それは「好きな仕事」をしているか否かだ。

自分ともう一人(歯科技工士、やがて独立した)は、望んでその世界に飛び込み、結果「好きな仕事」をしているつもりだった。

もう2人はサラリーマンだ。そのうち一人は、誰もが知っている大企業に入ることが出来たにもかかわらず、仕事は「生活のため」で、好きでやっているわけではないという。その後も意見は分かれたままだ。

例えば、音楽に目覚めてバンド活動にいそしめば、「音楽で食べていければいいな」と考えるものだ。

だが実際は、そんなに世の中甘くはない。

例え、音楽の仕事に就いたとしても、「仕事」としての音楽と、「趣味」としての音楽が違うことは誰でも知っている。

しかし、旅行は少し事情が違う。

「旅行業」という仕事自体を好きになったら、それは趣味から高じた音楽とは違うものだ。

仕事は人生の手段か目的か

話は変わるが、以前勤めていた会社で、航空業界華やかなりし頃、エールフランスの日本社長を務めた人を、わざわざ会社に迎えたことがあった。

その時筆者は、その会社ではまだ新人で、「業界のレジェンド」ともいえるその社長が講師を務める、週1回の新人教育講座に参加していた。

その講座で、社長が話した言葉の中で、今でも覚えているのは、

「仕事は単なる人生の手段であって、目的であってはならない」

ということだった。

仕事に打ち込みすぎて、人生の大半を仕事漬けにするようなことはするな、と言いたかったのだろう。

それは、生き方において大切なことだとは思うが、今の自分はおそらく、その真逆である。

仕事自体は大変だが、旅行という仕事に生きがいを感じ「仕事=人生」そのものの毎日だ。

今はその社長も亡くなって久しいが、慕っていた社長の言葉の真逆を突き進んでいることに、なんら違和感はない。

楽しくなければ仕事じゃない

どの業界も同じだとは思うが、特に旅行業は、自分が楽しんでいなければ、お客様が楽しめるような旅行を提供できないと思う。

お客様と同じように、様々な旅行を体験し、様々な土地の風、匂い、音、光と影のうつろう様子を五感で感じることが必要だ。

その環境下で、旅をしていることに喜びを感じることが、次の新たな旅行提案のエネルギーとなる。

しかし、旅行会社の歯車の一つとなって、お客様と直接対面することもせず(リアルであれデジタルであれ)、ともすればブラックと言われるような会社で遅くまで残業していては、上述のようなことを感じる機会を持つことが出来ない。

少なくとも、楽しんで仕事をしているだろうか?

「SOHO」は、自分がやりたいと思う仕事をもとに、独立起業して運営していく仕事のスタイルのひとつだ。

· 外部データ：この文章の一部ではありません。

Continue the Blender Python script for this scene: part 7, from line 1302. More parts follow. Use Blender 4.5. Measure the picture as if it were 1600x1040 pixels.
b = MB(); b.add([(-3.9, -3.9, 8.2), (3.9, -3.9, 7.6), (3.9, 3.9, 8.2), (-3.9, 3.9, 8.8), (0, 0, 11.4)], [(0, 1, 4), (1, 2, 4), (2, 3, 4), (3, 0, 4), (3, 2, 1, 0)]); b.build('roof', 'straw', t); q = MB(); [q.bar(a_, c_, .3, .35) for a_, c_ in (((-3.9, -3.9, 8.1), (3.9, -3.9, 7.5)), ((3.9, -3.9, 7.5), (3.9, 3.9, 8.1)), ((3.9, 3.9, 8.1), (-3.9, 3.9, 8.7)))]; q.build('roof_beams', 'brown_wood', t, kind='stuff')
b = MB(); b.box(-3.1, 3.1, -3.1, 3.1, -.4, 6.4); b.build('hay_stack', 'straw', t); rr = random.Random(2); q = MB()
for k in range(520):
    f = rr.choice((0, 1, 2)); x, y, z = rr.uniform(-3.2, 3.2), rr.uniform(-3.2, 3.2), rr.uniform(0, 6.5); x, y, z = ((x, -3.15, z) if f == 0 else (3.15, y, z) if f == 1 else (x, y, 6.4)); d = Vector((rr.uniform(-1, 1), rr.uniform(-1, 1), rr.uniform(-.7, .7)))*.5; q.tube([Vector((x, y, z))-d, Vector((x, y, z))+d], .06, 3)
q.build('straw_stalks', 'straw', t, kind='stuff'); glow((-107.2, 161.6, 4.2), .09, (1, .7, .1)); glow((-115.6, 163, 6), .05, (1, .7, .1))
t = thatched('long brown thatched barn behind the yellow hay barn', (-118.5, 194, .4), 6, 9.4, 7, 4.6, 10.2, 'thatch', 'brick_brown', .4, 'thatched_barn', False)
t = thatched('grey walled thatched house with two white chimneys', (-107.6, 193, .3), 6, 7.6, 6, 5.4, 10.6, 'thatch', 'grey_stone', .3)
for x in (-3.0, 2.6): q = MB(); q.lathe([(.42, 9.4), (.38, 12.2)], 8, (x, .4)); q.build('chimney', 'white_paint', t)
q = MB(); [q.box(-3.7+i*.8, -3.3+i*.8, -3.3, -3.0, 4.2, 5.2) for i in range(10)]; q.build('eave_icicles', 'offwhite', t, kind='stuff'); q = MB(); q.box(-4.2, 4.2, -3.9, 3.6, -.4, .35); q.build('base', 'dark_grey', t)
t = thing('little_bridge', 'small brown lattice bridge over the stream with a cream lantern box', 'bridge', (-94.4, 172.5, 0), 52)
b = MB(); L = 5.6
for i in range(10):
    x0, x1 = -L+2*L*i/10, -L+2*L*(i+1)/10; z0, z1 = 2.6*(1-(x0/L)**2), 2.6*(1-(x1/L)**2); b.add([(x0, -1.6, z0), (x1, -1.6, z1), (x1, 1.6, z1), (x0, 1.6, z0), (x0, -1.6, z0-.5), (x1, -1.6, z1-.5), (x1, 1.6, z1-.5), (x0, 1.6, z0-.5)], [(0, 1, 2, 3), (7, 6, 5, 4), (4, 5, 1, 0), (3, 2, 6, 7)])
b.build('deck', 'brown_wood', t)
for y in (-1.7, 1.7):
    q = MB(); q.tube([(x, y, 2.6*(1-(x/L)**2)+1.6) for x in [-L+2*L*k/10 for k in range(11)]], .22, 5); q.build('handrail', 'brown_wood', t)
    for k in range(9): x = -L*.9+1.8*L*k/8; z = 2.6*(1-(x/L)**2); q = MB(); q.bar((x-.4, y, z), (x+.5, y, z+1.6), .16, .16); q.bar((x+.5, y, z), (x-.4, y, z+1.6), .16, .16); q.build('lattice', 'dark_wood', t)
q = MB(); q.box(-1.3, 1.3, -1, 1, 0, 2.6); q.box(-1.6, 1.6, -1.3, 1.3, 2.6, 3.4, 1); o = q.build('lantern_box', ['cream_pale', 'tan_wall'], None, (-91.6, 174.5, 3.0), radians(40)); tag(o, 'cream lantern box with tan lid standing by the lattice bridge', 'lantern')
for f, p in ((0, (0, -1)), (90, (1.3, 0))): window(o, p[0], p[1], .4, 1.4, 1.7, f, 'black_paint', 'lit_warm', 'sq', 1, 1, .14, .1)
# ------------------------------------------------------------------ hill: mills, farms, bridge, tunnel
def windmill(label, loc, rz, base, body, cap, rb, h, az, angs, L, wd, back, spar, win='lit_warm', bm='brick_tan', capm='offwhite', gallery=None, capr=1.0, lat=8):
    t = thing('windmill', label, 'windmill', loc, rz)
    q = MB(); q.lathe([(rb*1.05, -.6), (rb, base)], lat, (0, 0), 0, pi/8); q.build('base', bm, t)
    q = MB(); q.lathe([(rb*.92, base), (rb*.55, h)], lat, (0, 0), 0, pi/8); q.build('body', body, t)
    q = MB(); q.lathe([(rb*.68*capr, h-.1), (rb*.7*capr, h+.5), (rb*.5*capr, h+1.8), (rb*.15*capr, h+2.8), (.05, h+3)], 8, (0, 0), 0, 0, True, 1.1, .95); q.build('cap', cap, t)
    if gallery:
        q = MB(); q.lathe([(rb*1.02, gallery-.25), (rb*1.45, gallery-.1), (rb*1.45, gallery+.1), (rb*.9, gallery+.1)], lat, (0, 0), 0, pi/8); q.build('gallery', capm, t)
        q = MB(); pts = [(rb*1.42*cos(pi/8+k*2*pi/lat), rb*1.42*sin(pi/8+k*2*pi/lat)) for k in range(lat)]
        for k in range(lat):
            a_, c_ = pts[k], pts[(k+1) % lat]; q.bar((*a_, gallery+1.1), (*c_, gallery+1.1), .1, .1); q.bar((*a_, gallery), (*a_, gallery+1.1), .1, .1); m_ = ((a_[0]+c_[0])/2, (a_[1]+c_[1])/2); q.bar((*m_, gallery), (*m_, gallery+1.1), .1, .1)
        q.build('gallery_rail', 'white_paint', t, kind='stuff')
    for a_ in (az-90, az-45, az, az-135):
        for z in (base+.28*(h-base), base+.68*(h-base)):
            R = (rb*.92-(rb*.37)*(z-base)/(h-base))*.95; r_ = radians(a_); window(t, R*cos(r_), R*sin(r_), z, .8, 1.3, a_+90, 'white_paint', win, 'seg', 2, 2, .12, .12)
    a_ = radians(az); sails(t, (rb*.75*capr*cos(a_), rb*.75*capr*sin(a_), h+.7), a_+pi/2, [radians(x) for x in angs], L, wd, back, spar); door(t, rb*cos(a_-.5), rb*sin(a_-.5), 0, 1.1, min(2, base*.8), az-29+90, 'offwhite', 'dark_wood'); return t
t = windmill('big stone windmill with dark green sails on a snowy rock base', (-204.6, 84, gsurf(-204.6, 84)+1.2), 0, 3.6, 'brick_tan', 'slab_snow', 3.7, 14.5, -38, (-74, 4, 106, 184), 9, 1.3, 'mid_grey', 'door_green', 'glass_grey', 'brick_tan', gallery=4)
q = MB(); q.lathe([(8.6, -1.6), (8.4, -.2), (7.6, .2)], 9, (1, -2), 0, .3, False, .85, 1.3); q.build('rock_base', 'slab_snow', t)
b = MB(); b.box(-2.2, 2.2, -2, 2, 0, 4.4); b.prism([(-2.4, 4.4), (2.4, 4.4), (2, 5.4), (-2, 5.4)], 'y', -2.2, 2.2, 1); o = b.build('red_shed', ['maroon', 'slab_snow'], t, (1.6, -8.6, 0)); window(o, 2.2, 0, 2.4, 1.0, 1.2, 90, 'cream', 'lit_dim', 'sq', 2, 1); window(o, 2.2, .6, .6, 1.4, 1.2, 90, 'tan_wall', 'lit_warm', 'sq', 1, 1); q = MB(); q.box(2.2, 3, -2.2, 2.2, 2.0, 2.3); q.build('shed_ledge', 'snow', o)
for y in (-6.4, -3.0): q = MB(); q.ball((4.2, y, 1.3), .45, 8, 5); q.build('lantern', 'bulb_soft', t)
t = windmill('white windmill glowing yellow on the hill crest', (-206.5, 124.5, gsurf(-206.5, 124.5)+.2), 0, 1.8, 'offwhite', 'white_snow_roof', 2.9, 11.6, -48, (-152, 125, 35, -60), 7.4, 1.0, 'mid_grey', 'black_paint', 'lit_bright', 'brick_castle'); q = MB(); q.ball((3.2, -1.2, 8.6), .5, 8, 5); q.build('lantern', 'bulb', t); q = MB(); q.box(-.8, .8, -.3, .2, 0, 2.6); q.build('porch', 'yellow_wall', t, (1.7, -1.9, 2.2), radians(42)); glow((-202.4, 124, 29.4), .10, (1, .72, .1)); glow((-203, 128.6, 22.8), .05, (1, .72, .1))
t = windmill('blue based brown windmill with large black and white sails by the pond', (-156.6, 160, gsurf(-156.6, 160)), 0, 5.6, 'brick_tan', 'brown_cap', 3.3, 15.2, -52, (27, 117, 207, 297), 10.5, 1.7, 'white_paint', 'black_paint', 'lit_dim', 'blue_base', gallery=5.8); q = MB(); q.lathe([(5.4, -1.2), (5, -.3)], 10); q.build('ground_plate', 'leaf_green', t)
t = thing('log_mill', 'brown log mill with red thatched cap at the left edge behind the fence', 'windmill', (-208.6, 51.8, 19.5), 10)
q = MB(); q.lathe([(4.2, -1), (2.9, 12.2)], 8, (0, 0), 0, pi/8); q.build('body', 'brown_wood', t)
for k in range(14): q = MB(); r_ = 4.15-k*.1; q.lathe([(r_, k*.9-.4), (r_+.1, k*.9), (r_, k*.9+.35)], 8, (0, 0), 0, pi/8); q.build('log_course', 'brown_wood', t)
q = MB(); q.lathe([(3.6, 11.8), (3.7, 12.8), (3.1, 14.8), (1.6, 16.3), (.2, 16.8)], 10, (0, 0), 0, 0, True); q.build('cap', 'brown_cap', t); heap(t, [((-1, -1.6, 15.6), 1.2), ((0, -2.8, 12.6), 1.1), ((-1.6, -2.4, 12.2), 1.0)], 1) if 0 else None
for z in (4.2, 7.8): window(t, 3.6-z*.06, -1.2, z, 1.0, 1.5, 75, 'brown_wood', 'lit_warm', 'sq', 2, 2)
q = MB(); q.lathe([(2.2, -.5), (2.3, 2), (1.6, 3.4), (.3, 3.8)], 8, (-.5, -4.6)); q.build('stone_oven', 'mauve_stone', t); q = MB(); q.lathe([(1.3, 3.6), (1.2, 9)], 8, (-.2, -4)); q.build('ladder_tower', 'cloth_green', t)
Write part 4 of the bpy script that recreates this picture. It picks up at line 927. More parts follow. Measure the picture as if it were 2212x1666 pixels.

少人数性とオフィスにかけるコストを削減することによって、スリムな会社運営が出来る分、やりたい仕事に集中できる。

例えば、旅行企画を目指して業界に入った人であれば、好きなだけ企画を立てることが出来る。それが売上につながるか否かは別として、アイデア次第で会社を伸ばしていくことが出来る。

現在筆者は、経理や総務といった、旅行業以外のことも、全て自分及び少ないスタッフでこなしている。

旅行業だけにどっぷりと浸かっているわけではないが、行っている仕事全てに興味があり、それをできる限り伸ばしていきたいと思っている。

そしてそれは「やりがい」というものだ。

「楽しくなければ仕事じゃない」ということは、この至極単純な「やりがい」を感じるかどうかだ。旅行という、ある種特殊な仕事だけが得られないものではなく、誰にでもその要素を見つけることが出来るはずだ。

そして上述の、一緒にキャンプに出かけた同級生の友達も、「やりがい」さえ見つければ、生活のための仕事ではなくなっただろう。

「旅行業」は特別な業種ではない、サラリーマンやカフェで働く人と同じ「仕事」だ。

注)このはなしは、コロナ禍以前までのこと。世界的パンデミックを経験した今、旅行業の未来はまだ見えない。